Provided material start

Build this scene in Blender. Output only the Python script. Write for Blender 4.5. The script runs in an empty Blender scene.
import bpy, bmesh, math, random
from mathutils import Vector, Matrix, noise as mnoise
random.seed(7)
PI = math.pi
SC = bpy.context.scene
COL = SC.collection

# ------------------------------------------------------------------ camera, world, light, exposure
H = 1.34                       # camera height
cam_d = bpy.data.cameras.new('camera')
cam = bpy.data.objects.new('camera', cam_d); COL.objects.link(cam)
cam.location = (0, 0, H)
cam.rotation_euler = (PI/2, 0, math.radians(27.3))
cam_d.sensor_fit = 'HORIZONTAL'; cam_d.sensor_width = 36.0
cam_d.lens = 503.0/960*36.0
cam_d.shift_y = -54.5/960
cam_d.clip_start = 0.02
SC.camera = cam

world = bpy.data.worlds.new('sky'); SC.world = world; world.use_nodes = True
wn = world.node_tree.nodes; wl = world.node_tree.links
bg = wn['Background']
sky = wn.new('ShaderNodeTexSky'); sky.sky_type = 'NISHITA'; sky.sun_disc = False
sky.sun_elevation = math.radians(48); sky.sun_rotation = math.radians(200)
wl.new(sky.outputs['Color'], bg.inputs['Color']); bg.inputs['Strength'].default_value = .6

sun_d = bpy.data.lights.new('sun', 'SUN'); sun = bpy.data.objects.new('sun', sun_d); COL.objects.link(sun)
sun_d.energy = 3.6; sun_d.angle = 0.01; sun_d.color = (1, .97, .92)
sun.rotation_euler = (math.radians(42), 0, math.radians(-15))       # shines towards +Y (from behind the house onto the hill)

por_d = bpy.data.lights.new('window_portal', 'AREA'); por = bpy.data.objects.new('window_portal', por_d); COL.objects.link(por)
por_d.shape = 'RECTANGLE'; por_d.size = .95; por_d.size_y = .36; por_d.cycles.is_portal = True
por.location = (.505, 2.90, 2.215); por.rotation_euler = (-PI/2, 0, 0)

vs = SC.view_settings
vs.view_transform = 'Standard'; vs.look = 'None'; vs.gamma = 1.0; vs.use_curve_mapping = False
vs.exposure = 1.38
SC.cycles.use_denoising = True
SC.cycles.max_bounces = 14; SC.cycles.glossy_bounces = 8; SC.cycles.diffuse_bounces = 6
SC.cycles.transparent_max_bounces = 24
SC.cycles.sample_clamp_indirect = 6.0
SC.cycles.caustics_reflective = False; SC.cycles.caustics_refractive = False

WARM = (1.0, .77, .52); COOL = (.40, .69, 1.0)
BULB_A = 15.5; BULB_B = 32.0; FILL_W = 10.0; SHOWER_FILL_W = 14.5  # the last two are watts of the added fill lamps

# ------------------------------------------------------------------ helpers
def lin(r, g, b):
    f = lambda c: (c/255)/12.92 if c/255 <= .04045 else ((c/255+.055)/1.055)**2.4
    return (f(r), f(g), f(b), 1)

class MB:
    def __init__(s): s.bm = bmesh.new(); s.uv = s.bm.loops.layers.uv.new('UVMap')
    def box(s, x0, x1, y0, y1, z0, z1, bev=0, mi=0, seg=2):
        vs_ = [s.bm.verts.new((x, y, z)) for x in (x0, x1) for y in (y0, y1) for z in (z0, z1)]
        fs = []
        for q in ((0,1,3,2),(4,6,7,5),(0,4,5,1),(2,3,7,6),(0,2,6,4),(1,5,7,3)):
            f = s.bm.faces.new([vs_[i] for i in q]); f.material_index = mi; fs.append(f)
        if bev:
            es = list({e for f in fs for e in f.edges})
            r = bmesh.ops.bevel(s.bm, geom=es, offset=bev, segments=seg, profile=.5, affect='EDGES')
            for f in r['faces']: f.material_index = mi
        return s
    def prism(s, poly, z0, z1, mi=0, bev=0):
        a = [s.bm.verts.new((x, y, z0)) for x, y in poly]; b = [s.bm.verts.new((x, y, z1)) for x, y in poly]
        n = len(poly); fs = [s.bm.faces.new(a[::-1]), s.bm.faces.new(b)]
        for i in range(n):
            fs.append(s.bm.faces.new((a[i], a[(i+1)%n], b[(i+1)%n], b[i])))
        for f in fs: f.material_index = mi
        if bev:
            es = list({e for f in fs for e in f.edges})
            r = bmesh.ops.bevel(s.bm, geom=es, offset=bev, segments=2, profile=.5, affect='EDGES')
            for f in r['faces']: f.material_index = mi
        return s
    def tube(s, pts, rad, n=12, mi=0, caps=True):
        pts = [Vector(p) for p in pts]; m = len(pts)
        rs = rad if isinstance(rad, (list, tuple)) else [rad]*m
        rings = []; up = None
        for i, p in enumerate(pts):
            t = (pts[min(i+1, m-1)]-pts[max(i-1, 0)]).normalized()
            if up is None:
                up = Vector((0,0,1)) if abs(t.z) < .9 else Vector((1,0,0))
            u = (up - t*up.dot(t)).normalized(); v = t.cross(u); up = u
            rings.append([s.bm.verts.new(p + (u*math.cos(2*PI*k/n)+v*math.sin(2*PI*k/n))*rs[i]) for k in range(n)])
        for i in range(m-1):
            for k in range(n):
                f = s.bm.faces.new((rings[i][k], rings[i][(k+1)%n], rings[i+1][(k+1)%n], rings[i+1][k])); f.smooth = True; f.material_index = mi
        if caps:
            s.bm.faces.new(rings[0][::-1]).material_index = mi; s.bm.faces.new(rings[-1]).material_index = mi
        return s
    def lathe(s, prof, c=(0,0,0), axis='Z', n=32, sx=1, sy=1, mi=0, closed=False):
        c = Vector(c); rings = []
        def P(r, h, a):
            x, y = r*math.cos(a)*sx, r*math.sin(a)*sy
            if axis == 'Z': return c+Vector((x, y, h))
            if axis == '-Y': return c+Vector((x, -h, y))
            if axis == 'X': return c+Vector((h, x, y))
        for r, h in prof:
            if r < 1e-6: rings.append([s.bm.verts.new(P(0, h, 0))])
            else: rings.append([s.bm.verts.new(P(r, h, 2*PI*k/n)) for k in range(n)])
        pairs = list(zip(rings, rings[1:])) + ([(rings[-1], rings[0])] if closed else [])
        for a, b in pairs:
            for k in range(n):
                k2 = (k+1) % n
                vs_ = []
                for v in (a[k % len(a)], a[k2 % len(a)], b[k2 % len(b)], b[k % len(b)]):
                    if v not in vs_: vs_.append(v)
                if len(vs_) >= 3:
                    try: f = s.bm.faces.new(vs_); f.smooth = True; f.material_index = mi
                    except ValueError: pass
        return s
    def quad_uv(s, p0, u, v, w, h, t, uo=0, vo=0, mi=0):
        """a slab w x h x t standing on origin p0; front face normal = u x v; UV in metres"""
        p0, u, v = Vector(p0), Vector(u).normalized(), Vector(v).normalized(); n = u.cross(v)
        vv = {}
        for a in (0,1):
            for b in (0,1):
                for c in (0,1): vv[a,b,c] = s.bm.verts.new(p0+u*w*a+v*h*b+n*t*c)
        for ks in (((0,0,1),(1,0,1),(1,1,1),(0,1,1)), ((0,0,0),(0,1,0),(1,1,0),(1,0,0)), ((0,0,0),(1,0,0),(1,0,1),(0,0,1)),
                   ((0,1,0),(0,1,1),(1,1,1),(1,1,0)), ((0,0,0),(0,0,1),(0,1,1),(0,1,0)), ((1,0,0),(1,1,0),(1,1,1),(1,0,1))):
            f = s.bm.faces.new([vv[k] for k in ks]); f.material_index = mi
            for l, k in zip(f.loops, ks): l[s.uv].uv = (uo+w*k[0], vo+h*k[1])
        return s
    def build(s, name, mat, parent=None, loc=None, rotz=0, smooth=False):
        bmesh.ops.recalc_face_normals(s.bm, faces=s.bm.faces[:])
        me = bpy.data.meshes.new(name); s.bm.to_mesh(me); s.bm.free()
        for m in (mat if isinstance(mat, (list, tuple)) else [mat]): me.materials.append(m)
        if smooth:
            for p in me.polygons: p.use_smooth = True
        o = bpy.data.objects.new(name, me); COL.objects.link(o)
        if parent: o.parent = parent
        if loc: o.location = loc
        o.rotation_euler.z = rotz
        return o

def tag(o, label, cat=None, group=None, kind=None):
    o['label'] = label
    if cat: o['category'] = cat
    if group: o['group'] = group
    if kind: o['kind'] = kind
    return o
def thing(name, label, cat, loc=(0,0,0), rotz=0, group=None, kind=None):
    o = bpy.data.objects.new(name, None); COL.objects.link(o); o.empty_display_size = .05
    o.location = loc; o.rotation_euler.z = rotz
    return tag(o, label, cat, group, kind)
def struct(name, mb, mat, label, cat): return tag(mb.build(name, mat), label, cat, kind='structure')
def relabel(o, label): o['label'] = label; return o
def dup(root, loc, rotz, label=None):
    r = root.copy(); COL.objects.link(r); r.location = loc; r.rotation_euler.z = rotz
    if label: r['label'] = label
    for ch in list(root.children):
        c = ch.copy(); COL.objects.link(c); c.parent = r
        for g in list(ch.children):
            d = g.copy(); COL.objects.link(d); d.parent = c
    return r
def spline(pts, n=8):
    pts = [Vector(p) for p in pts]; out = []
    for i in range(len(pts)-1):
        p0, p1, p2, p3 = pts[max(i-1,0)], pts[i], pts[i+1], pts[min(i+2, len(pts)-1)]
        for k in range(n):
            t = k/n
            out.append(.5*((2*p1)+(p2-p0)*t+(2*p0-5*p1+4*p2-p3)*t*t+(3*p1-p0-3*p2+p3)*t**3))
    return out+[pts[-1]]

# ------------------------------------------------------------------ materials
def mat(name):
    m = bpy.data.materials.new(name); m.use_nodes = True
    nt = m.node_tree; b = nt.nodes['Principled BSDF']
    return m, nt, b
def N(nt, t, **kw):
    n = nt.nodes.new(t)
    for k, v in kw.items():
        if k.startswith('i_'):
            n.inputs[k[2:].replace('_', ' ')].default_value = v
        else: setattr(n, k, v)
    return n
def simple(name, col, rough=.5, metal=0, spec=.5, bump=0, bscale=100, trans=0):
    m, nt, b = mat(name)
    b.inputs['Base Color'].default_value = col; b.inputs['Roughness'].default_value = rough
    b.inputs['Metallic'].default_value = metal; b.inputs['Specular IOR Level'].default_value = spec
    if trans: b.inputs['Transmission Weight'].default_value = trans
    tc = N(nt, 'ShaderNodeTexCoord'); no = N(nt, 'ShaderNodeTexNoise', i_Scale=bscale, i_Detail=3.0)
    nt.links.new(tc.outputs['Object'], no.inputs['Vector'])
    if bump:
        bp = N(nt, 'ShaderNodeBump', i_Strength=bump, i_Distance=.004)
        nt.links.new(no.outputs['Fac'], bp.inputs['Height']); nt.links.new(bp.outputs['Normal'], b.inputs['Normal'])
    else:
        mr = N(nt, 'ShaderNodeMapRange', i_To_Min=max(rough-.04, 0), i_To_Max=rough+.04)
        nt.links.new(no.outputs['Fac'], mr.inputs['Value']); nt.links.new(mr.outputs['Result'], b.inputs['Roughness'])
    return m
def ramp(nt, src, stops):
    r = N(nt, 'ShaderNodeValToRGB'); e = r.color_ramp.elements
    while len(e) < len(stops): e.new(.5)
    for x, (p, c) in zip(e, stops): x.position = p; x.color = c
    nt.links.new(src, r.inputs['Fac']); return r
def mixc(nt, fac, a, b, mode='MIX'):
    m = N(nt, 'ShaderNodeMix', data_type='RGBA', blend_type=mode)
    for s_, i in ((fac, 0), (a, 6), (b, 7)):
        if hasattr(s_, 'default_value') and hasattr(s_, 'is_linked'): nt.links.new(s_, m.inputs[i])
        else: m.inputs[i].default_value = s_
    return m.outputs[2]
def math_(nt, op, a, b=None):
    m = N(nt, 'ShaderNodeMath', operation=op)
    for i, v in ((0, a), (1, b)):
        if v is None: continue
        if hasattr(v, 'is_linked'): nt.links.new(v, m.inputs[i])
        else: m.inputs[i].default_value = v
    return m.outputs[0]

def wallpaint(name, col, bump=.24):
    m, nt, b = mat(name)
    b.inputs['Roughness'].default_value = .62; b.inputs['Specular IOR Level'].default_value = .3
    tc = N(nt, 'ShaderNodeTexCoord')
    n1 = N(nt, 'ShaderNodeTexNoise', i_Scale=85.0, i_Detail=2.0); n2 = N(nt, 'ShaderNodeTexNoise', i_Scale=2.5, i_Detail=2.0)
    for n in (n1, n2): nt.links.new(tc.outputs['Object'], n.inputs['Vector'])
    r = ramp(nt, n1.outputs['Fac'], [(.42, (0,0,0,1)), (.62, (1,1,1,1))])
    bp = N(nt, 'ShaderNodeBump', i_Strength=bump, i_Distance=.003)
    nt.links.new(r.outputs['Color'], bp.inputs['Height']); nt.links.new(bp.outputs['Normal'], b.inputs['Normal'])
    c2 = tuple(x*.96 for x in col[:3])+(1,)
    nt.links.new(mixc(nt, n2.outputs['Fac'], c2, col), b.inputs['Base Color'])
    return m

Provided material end

= Your goal =
Please print exactly what appears from the first line of the data through the line with "COL = SC.collection", including both of those lines and nothing past them.

= Answer below =
Build this scene in Blender. Output only the Python script. Write for Blender 4.5. The script runs in an empty Blender scene.
import bpy, bmesh, math, random
from mathutils import Vector, Matrix, noise as mnoise
random.seed(7)
PI = math.pi
SC = bpy.context.scene
COL = SC.collection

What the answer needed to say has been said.